*What you will do*: Find all lines in the listing that include the word "pixels", then copy them.

- - - -

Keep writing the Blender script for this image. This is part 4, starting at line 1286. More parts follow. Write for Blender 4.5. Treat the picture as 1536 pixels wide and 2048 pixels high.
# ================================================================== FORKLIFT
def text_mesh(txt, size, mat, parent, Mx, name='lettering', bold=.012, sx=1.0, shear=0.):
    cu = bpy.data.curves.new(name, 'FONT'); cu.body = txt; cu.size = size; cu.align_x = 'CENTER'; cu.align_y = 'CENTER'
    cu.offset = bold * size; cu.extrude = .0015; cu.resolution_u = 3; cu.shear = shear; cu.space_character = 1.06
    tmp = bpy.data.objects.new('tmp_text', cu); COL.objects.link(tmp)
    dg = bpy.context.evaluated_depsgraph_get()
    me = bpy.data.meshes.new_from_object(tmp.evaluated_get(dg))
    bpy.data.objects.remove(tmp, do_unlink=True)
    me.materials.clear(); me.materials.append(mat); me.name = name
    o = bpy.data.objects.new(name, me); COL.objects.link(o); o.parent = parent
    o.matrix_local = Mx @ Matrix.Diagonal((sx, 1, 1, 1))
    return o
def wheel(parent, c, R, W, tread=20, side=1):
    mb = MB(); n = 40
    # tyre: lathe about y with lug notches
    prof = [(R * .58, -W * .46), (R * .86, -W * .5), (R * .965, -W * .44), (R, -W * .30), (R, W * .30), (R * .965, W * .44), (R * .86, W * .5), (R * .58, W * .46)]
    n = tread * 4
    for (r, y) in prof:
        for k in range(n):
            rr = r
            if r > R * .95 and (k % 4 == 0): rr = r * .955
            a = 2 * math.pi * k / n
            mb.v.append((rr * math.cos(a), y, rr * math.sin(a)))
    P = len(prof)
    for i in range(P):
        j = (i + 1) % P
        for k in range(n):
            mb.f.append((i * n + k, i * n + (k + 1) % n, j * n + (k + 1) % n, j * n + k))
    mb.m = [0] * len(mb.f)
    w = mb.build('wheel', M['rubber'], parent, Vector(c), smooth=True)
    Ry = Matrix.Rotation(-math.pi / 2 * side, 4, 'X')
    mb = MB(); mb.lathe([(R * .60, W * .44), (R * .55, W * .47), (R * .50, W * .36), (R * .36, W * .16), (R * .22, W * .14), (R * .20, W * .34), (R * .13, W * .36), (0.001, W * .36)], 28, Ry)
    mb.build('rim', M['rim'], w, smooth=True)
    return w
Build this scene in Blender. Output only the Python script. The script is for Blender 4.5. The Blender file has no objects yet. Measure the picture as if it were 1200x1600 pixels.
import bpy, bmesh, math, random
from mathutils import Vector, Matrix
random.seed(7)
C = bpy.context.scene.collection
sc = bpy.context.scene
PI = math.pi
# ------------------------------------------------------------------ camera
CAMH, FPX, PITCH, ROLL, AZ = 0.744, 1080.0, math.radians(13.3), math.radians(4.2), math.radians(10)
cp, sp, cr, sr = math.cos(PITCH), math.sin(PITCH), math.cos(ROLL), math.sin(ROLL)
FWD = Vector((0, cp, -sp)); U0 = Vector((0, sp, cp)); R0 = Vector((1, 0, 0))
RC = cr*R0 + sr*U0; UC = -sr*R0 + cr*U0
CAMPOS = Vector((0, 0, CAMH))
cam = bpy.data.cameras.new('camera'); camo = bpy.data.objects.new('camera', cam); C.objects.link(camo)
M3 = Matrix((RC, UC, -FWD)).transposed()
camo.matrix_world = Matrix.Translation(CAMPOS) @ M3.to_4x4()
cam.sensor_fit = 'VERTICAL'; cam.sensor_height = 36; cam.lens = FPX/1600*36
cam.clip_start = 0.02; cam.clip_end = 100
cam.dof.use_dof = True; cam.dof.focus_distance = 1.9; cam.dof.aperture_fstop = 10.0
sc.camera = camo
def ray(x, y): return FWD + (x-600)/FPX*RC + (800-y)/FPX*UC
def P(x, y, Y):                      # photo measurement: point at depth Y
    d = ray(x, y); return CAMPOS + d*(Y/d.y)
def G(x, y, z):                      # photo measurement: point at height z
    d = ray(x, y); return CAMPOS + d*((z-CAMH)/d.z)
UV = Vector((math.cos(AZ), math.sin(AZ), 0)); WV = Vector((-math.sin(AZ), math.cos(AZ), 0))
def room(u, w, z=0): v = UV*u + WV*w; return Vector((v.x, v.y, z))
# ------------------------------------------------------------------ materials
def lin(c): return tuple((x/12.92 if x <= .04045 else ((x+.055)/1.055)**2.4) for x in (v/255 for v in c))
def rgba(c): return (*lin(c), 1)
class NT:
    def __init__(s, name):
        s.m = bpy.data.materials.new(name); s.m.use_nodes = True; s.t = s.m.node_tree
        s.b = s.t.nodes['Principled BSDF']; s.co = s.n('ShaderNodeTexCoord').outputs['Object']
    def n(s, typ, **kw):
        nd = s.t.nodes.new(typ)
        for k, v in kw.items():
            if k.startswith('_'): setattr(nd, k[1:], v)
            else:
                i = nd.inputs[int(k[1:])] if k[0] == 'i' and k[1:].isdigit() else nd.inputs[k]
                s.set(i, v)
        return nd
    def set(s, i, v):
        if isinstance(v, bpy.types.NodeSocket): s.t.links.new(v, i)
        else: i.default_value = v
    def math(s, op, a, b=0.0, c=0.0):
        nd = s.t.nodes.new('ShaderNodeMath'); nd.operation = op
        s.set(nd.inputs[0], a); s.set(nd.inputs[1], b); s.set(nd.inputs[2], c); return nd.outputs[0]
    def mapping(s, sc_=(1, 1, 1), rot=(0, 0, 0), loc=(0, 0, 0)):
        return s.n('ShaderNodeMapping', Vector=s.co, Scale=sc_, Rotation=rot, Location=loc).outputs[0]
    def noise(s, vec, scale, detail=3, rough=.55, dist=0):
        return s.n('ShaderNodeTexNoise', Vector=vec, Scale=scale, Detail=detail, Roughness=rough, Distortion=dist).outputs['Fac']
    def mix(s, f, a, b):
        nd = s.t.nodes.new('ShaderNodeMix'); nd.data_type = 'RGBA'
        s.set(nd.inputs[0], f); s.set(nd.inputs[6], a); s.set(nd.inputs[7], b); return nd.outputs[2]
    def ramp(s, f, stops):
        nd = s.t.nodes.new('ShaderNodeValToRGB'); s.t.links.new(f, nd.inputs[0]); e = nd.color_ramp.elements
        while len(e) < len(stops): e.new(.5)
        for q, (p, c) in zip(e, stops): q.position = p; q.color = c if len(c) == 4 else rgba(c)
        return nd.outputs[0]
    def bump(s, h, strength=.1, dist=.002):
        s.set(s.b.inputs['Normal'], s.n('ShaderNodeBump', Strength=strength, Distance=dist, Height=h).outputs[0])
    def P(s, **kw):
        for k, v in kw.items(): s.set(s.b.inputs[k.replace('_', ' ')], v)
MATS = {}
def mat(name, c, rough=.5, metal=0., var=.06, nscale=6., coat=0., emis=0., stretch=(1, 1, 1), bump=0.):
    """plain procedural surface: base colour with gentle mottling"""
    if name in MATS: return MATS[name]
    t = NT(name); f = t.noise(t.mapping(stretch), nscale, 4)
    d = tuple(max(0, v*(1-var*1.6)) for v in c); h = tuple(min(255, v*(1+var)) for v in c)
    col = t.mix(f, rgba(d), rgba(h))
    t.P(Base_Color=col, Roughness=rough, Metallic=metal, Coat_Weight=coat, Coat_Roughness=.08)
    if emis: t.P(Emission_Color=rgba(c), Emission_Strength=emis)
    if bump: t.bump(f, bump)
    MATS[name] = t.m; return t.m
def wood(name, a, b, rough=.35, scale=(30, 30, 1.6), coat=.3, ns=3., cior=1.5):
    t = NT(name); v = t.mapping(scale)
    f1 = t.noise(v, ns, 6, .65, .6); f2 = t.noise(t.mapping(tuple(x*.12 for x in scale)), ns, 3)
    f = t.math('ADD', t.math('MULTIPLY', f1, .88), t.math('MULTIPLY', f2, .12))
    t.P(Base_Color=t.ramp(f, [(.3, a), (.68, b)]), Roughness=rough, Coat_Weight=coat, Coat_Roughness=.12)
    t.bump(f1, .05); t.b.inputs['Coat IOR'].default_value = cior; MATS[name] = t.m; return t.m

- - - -

*Written reply*:
Keep writing the Blender script for this image. This is part 4, starting at line 1286. More parts follow. Write for Blender 4.5. Treat the picture as 1536 pixels wide and 2048 pixels high.
Build this scene in Blender. Output only the Python script. The script is for Blender 4.5. The Blender file has no objects yet. Measure the picture as if it were 1200x1600 pixels.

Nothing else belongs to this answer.